As Dahlonega local Buzz Comstock stirred through what was left of his black-eyed peas last Thursday afternoon, he did so with a somber tone.
Because for him, and many around town, a chapter of Dahlonega history was about to close forever, as were the doors of the Wagon Wheel Restaurant.
After 45 years in business, Ronnie Fortner and his beloved restaurant located just on the side of North Grove Street closed for the last time.
Once it was announced that Thursday would be the restaurant’s last day, customers packed the building with the line extending out the door both at breakfast and lunch.
“I heard they were lined up out the door at 7:10 this morning,” said Wayne Mooney, who sat at the front table exchanging stories between bites with Comstock and Craig Mullinax for one last lunc.
Fortner was humbled by the amount of people in the community that came to send his restaurant off in style.
“It really makes me feel good,” he said. “I’ve had a real good time doing it. It’s been good to me. I’ve enjoyed meeting people and it’s just really been good.”
Although, for the three men at the front table, they probably would’ve been there anyway.
“I’ve been coming here for 20-something years,” Mullinax told the folks at the table.
“I eat here three times a week,” Comstock added.
ONE LAST SPIN
For Fortner, the massive crowd reminded him of his first day, as he joined the front table to talk.
“It’s amazing, the first day I opened it was like this,” he said. “And I didn’t have a third of the food I needed.”
Thanks to an emergency run to a food wholesaler in Canton with a pickup truck, Fortner was able to keep operating for the day and then the four decades that followed.
Eugene Pruitt, who eventually dropped in to eat his final Wagon Wheel meal said he was there for that first day, “many moons ago.”
“I remember when he first opened up here,” he said. “They said he’d never make it.”
And while he did make it, Fortner said it wasn’t always easy.
“There’s been some good times and some sad times,” he said. “When I first got started, I borrowed money from everyone that would loan it to me. It’s been good to me.”
Fortner said he’d always wanted to start a restaurant since getting into the food industry while working across town at The Smith House while he was in high school. The name Wagon Wheel was inspired by a restaurant he visited while in Jackson Hole, Wyoming. However, to some the beloved restaurant was always known as simply, Ronnie’s.
Moving from the front table, past the stuffed mountain lion and mounted whitetail deers hanging on the wall toward the back of the building sat a group of church friends similarly enjoying one last meal at The Wheel.
“There’s a saying, on Sunday’s after church you had two options to eat,” said longtime customer Sally Kelley. “You could go to Ronnie’s or you could go to The Wagon Wheel.”
For Kelley, who reminisced on old memories like the time her grandson accidentally shattered the back window of a car with a rock from the parking lot, it was more about the experience of who you were eating with instead of what you were eating.

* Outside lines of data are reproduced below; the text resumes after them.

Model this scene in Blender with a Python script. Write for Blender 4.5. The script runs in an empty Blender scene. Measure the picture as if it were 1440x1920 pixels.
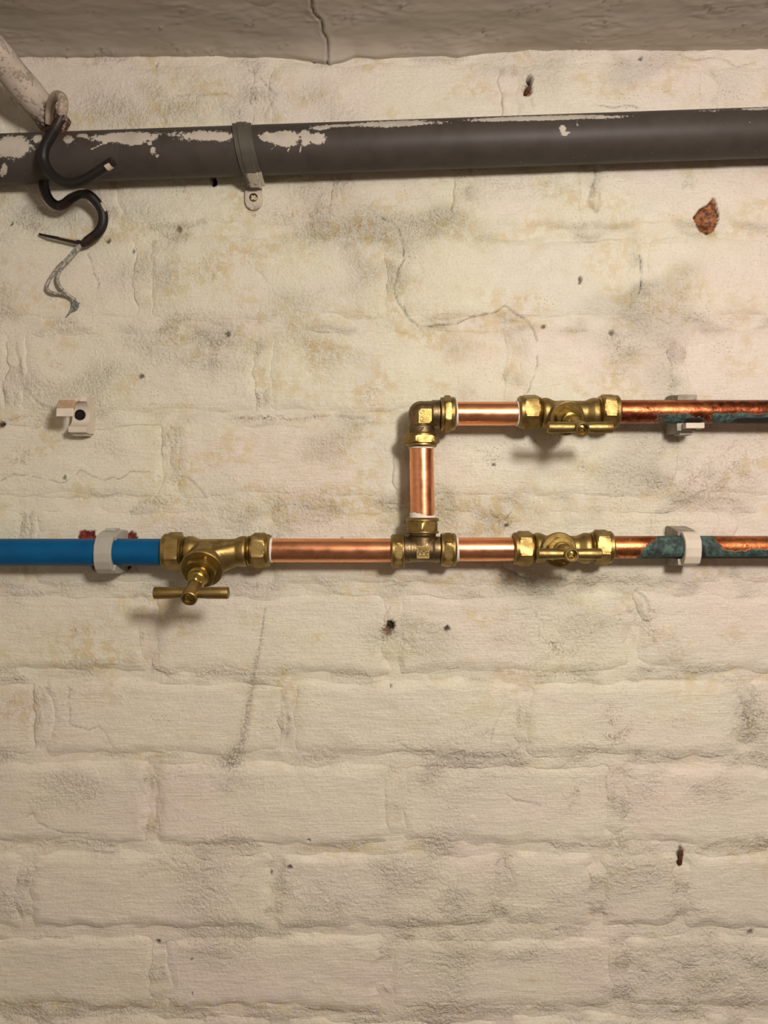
import bpy, math, random
import numpy as np
from mathutils import Vector, Matrix

scn = bpy.context.scene
COL = scn.collection
random.seed(5)

# ------------------------------------------------------------------ camera, light, exposure
DW = 0.755                     # camera to wall (m)
FPX = 1450.0                   # focal length in pixels of the 1440x1920 frame
cam_d = bpy.data.cameras.new('camera')
cam_d.sensor_fit = 'VERTICAL'
cam_d.sensor_height = 36.0
cam_d.lens = 36.0 * FPX / 1920.0
cam_d.clip_start = 0.01
cam = bpy.data.objects.new('camera', cam_d)
cam.location = (0, -DW, 0)
cam.rotation_euler = (math.pi / 2, 0, 0)
COL.objects.link(cam)
scn.camera = cam

world = bpy.data.worlds.new('world')
scn.world = world
world.use_nodes = True
world.node_tree.nodes['Background'].inputs[0].default_value = (1.0, 0.86, 0.68, 1)
world.node_tree.nodes['Background'].inputs[1].default_value = 0.05

ld = bpy.data.lights.new('room_lamp', 'POINT')
ld.energy = 34.5
ld.color = (1.0, 0.92, 0.865)
ld.shadow_soft_size = 0.075
lamp = bpy.data.objects.new('room_lamp', ld)
lamp.location = (0.36, -1.02, 0.30)
COL.objects.link(lamp)

scn.view_settings.view_transform = 'Standard'
scn.view_settings.look = 'None'
scn.view_settings.gamma = 1.0
scn.view_settings.use_curve_mapping = False
scn.view_settings.exposure = 0.0
scn.cycles.max_bounces = 4
scn.cycles.diffuse_bounces = 2
scn.cycles.glossy_bounces = 3

SW = DW / FPX                  # metres per pixel on the wall plane


def P(px, py, out=0.0):
    """photo pixel + distance off the wall (m) -> world point"""
    s = (DW - out) / FPX
    return np.array([(px - 720.0) * s, -out, (960.0 - py) * s])


# ------------------------------------------------------------------ noise
_rng = np.random.RandomState(11)
_perm = _rng.permutation(256)
_perm = np.concatenate([_perm, _perm, _perm]).astype(np.int32)
_ga = _rng.rand(256) * 2 * np.pi
_gx = np.cos(_ga).astype(np.float32)
_gy = np.sin(_ga).astype(np.float32)


def pn(x, y, seed=0):
    x = np.asarray(x, np.float32) + np.float32(seed * 17.31)
    y = np.asarray(y, np.float32) + np.float32(seed * 9.73)
    fx = np.floor(x); fy = np.floor(y)
    xi = fx.astype(np.int32) & 255; yi = fy.astype(np.int32) & 255
    xf = x - fx; yf = y - fy
    u = xf * xf * xf * (xf * (xf * 6 - 15) + 10)
    v = yf * yf * yf * (yf * (yf * 6 - 15) + 10)
    a = _perm[xi] + yi; b = _perm[xi + 1] + yi
    h00 = _perm[a]; h10 = _perm[b]; h01 = _perm[a + 1]; h11 = _perm[b + 1]
    n00 = _gx[h00] * xf + _gy[h00] * yf
    n10 = _gx[h10] * (xf - 1) + _gy[h10] * yf
    n01 = _gx[h01] * xf + _gy[h01] * (yf - 1)
    n11 = _gx[h11] * (xf - 1) + _gy[h11] * (yf - 1)
    return 1.5 * ((n00 + u * (n10 - n00)) * (1 - v) + (n01 + u * (n11 - n01)) * v)


def fbm(x, y, octv=3, seed=0):
    s = 0; a = 1.0; t = 0
    for i in range(octv):
        s = s + a * pn(x * 2 ** i, y * 2 ** i, seed + i * 3)
        t += a; a *= 0.5
    return s / t * 1.25


def ss(a, b, x):
    t = np.clip((x - a) / (b - a), 0, 1)
    return t * t * (3 - 2 * t)


def seg_dist(u, v, pts):
    d = np.full(np.shape(u), 1e6, np.float32)
    for (ax, ay), (bx, by) in zip(pts[:-1], pts[1:]):
        dx, dy = bx - ax, by - ay
        t = np.clip(((u - ax) * dx + (v - ay) * dy) / (dx * dx + dy * dy + 1e-9), 0, 1)
        d = np.minimum(d, np.hypot(u - ax - t * dx, v - ay - t * dy))
    return d


def poly_sd(u, v, pts):
    """signed distance to a closed polygon, positive inside"""
    d = seg_dist(u, v, pts + [pts[0]])
    inside = np.zeros(np.shape(u), bool)
    n = len(pts)
    for i in range(n):
        x0, y0 = pts[i]; x1, y1 = pts[(i + 1) % n]
        if y0 == y1:
            continue
        c = ((y0 > v) != (y1 > v)) & (u < (x1 - x0) * (v - y0) / (y1 - y0) + x0)
        inside ^= c
    return np.where(inside, d, -d)


# ------------------------------------------------------------------ mesh helpers
def link_mesh(name, me, mat, parent=None, loc=None):
    o = bpy.data.objects.new(name, me)
    COL.objects.link(o)
    if mat is not None:
        me.materials.append(mat)
    if loc is not None:
        o.location = loc
    if parent is not None:
        o.parent = parent
    return o


def wloc(o):
    l = Vector((0, 0, 0))
    while o is not None:
        l += o.location
        o = o.parent
    return l


def grid_mesh(name, V, nu, nv, keep=None, attrs=None, flip=False):
    """V: (nv*nu,3) array, row major"""
    i = np.arange(nv - 1)[:, None] * nu + np.arange(nu - 1)[None, :]
    q = np.stack([i, i + 1, i + nu + 1, i + nu], -1).reshape(-1, 4)
    if flip:
        q = q[:, ::-1]
    if keep is not None:
        k = keep.reshape(-1)
        q = q[k[q].any(1)]
        used = np.zeros(len(V), bool); used[q.ravel()] = True
        remap = np.cumsum(used) - 1
        q = remap[q]
        V = V[used]
        if attrs:
            attrs = {n: a[used] for n, a in attrs.items()}
    me = bpy.data.meshes.new(name)
    me.vertices.add(len(V)); me.vertices.foreach_set('co', V.astype(np.float32).ravel())
    me.loops.add(q.size); me.loops.foreach_set('vertex_index', q.astype(np.int32).ravel())
    me.polygons.add(len(q)); me.polygons.foreach_set('loop_start', (np.arange(len(q)) * 4).astype(np.int32))
    me.polygons.foreach_set('use_smooth', np.ones(len(q), bool))
    me.update(calc_edges=True)
    for n, a in (attrs or {}).items():
        at = me.attributes.new(n, 'FLOAT_COLOR', 'POINT')
        at.data.foreach_set('color', a.astype(np.float32).ravel())
    return me


class MB:
    """collects vertices and faces in world coordinates"""
    def __init__(s):
        s.v = []; s.f = []; s.a = []

    def add(s, verts, faces, attr=None):
        b = len(s.v)
        s.v += [tuple(float(c) for c in p) for p in verts]
        s.f += [tuple(b + i for i in f) for f in faces]
        s.a += attr if attr is not None else [(0, 0, 0, 0)] * len(verts)
        return s

    def build(s, name, mat, parent=None, loc=None, angle=35, attr=False):
        if loc is None:
            loc = wloc(parent) if parent is not None else Vector(np.mean(np.array(s.v), 0))
        loc = Vector(loc)
        me = bpy.data.meshes.new(name)
        me.from_pydata([Vector(p) - loc for p in s.v], [], s.f)
        me.update()
        me.polygons.foreach_set('use_smooth', np.ones(len(me.polygons), bool))
        if angle:
            me.set_sharp_from_angle(angle=math.radians(angle))
        if attr:
            at = me.attributes.new('m1', 'FLOAT_COLOR', 'POINT')
            at.data.foreach_set('color', np.array(s.a, np.float32).ravel())
        return link_mesh(name, me, mat, parent, None if parent is not None else loc)


def frame(ax):
    ax = Vector(ax).normalized()
    ref = Vector((0, -1, 0)) if abs(ax.y) < 0.9 else Vector((1, 0, 0))
    e1 = (ref - ax * ref.dot(ax)).normalized()
    e2 = ax.cross(e1)
    return ax, e1, e2


def lathe(mb, prof, org, ax, n=72, hexoff=30.0, cap=True):
    """prof: list of (r, t) or (r, t, apothem) - with an apothem the ring is a hexagon cut by the circle r.
    angle 0 faces the camera for axes lying along the wall"""
    ax, e1, e2 = frame(ax)
    org = Vector(org)
    V = []; F = []
    for p in prof:
        for k in range(n):
            th = 2 * math.pi * k / n
            r = p[0]
            if len(p) > 2:
                q = (math.degrees(th) + hexoff) % 60.0 - 30.0
                r = min(r, p[2] / math.cos(math.radians(q)))
            V.append(org + ax * p[1] + e1 * (r * math.cos(th)) + e2 * (r * math.sin(th)))
    for i in range(len(prof) - 1):
        for k in range(n):
            a = i * n + k; b = i * n + (k + 1) % n
            F.append((a, b, b + n, a + n))
    if cap:
        if prof[0][0] > 1e-6:
            F.append(tuple(reversed(range(n))))
        if prof[-1][0] > 1e-6:
            F.append(tuple((len(prof) - 1) * n + k for k in range(n)))
    mb.add(V, F)
    return mb


def catmull(pts, sub=8):
    pts = [np.array(p, float) for p in pts]
    pts = [2 * pts[0] - pts[1]] + pts + [2 * pts[-1] - pts[-2]]
    out = []
    for i in range(1, len(pts) - 2):
        p0, p1, p2, p3 = pts[i - 1:i + 3]
        for k in range(sub):
            t = k / sub
            out.append(0.5 * ((2 * p1) + (p2 - p0) * t + (2 * p0 - 5 * p1 + 4 * p2 - p3) * t * t
                              + (3 * p1 - p0 - 3 * p2 + p3) * t ** 3))
    out.append(pts[-2])
    return out


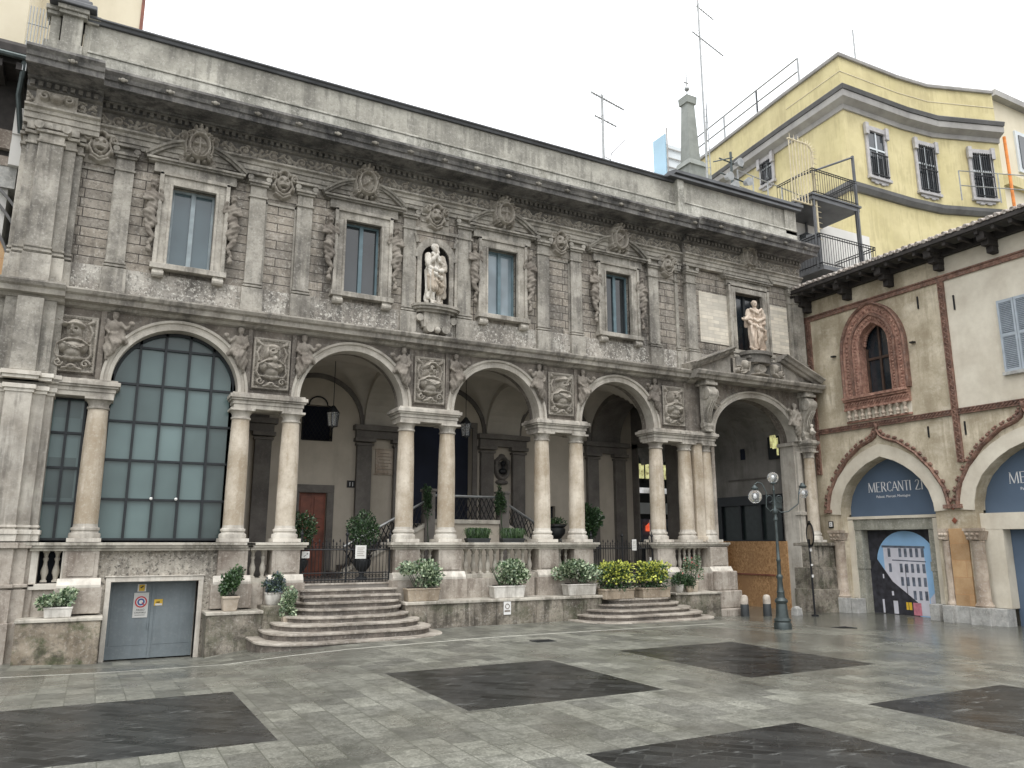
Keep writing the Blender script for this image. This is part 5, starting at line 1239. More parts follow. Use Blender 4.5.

“It’s not about the food, it’s the community,” she said. “You see people from all walks of life here. I was born here. This is where I see my people.”
And it’s not just about dining in at the restaurant. Kelley said both she and her daughter both worked at The Wagon Wheel at one time or another, calling the restaurant a “family affair.”
Wanda Bryant added that “it was a rite of passage for young girls to work here.”
Their pastor, Michael Rodgers also enjoyed one last meal at The Wagon Wheel, sitting in the same spot where he said he ate his first meal in Dahlonega. He worries the community whose hub was The Wagon Wheel will now be disbanded.
“Now you won’t be able to see anyone,” Rodgers said, “unless you go to Walmart.”
CIRCLING THE WAGON
In the front of the restaurant, Mullinax, Mooney and Comstock said it was both “good food and good fellowship” that kept them coming back all these years.
“There’s not many of these places left where you can get a meat and two vegetables,” Mullinax said. “And their fried chicken is probably the best around.”
As the folks at the table laughed, with Mullinax jokingly telling the wait staff “I ain’t coming back here no more,” and the rest of the room finished their final meals, Fortner and the crew went outside to take a photo with the sign. Minutes later, the staff cleaned up one last time. By Friday night, the sign was gone and the building awaited its new ownership.
While rumors have circled the town about what the new business will be, Fortner said that even he wasn’t sure.
“I don’t know what type of food he’s going to serve, I don’t,” he said. “But I understand that he’s going to keep it on as a restaurant.”
As for Fortner, he said he plans to spend a good deal of his retirement hunting and fishing, and still plans to “do a lot of cooking at home.”
“I’m not planning on going to work,” he said. “…I’m looking forward to retirement.”